I think its a bad sign when your own father tells you to get a life. I thought I actually had friends up here and I spent time with them. I thougth I went out and did things with people. I guess I don't. I guess I'm just a hermit who does nothing but sit at the computer typing up useless messages over AIM and LJ to people who he deludes himself to be his friends. In reality, what are they? Mostly people who pity his friendless existance and are willing to lend an ear to make him feel better.
What is it he wants me to do? Go out and get drunk and laid? Is that the social life he wants? No. He's told me as much.

So what do I want? I want friends. I have them. I want a romantic relationship. I'm waiting for spring quarter to pursue that (you know what they say about springtime...).
So what does it matter that I don't go out all day and night? Why should anyone care? Y'all have your own problems to deal with, don't go inventing mine!

PETER

P.S. Sorry for not posting yesterday, I was busy.

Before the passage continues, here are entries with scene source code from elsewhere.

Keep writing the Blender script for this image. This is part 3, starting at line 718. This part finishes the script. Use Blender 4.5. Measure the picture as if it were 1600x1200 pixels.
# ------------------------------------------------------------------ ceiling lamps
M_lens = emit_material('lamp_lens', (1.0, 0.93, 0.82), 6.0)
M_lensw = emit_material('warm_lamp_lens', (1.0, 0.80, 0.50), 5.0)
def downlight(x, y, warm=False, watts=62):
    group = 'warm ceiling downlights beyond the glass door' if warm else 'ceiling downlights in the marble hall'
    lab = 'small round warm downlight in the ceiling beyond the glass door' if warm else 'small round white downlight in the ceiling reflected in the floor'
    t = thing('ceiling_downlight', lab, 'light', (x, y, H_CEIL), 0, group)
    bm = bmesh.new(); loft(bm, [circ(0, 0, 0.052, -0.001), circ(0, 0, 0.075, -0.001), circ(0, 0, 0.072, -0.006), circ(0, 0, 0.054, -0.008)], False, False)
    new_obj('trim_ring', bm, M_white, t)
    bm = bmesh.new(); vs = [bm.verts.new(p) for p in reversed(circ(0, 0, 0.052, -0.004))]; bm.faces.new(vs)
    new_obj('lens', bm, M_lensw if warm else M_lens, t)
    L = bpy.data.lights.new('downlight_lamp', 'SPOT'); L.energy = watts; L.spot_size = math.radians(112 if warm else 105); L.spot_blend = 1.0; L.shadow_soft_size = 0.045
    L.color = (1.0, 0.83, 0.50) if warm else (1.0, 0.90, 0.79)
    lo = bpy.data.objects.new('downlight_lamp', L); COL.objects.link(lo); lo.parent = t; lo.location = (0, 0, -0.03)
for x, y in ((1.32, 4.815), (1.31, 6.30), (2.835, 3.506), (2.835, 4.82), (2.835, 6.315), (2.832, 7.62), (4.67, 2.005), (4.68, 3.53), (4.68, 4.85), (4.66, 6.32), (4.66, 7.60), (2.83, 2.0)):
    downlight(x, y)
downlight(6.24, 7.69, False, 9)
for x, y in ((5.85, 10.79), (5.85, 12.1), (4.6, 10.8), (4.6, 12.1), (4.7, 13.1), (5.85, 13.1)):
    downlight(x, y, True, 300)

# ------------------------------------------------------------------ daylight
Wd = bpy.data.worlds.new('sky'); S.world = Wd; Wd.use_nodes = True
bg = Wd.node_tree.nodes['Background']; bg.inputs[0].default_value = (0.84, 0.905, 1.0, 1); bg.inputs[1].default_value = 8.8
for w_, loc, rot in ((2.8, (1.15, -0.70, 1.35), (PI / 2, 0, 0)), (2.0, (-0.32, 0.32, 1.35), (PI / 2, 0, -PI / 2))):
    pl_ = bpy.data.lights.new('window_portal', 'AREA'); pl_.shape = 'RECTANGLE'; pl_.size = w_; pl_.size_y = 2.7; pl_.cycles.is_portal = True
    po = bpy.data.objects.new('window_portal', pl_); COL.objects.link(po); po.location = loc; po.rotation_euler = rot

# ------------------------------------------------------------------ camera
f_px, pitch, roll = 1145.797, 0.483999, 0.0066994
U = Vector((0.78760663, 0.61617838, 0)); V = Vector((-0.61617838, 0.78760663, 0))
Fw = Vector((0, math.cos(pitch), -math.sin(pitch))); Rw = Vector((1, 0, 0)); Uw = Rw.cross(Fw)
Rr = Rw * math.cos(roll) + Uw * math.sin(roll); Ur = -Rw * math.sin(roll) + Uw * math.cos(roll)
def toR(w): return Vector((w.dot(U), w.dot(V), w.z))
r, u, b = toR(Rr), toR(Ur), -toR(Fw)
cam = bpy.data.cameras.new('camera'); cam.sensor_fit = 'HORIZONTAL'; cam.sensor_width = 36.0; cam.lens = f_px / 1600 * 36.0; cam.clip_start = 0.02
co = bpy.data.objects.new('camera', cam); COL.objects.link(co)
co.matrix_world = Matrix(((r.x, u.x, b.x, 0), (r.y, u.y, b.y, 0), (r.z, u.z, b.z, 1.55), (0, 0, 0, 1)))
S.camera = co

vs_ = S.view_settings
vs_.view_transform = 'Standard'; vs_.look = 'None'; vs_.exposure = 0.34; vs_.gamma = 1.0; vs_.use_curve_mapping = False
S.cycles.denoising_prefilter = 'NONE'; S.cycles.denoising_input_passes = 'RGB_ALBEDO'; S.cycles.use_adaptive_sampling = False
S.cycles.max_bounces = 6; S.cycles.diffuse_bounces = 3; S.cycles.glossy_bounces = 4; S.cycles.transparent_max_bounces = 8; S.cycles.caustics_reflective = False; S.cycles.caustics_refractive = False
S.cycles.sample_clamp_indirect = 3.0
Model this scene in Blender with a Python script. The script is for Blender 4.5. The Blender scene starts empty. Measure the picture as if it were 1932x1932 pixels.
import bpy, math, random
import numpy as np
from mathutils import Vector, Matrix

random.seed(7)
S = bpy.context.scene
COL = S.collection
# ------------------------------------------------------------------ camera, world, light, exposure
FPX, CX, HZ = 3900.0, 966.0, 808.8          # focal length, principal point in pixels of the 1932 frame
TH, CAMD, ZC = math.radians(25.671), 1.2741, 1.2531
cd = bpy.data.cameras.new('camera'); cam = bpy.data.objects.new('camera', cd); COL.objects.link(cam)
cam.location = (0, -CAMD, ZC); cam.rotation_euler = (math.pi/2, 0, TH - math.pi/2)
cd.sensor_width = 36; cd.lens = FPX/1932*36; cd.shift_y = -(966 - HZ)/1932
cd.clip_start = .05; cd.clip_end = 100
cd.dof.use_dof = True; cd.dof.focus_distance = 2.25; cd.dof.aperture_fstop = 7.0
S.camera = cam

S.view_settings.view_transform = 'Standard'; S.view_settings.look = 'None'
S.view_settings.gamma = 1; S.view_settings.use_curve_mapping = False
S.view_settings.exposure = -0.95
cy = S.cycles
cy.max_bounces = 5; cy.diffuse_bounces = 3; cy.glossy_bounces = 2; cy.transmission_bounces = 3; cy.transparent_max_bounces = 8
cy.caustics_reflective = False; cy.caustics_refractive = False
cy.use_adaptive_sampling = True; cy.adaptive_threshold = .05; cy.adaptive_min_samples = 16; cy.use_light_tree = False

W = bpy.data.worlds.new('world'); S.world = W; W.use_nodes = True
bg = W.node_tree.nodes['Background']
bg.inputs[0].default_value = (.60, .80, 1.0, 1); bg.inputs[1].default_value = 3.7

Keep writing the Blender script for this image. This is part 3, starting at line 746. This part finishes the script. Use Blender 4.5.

"I want a romantic relationship"

Date: 2001-12-09 09:06 pm (UTC)
From: [identity profile] codepoet.livejournal.com
I've given up on that for now.

The RIT "taken, deaf or not interested in boys" mentality seems to have finally hit me. So I'm officially "interested" in no one now.

(no subject)

Date: 2001-12-10 08:30 am (UTC)
From: [identity profile] b55b55.livejournal.com
Two things realy. And then I'll shut up because I'm hardly a fount of wisdom.

1) It's realy not a good thing to have people want you exclusivly for your looks. These are the people who don't have anything to realy offer in a relationship and they're creepy. Realy realy realy creepy. You might want to try instead, people who were first or mainly attracted to you for your apperence. The Latter two shouldn't be hard for you to find. Well, taking into account RIT perhaps it's a bit harder than otherwise. (Although keep in mind your competition is in the quantity not the quality. What was the rule of thumb. You can reject one third of the boys here before they even say anything and another third after one full sentence. I forget who I'm quoting and the %'s might be off) The difference is that someone who only likes you for how you look is incapable of apprecieating who you are, and you're realy nify. Someone who went "ooh, he's cute" and went to go talk to you but also likes you as a person ("ooh he's nice", "ooh he's funny") is prolly actualy worthwhile to be arround.

2) You have as much of a life as I do and I consider myself to have a pretty good one. (I prolly have too much of a life, I get no sleep) Besides which "not going out" means very little when you live in a big building full of teenagers.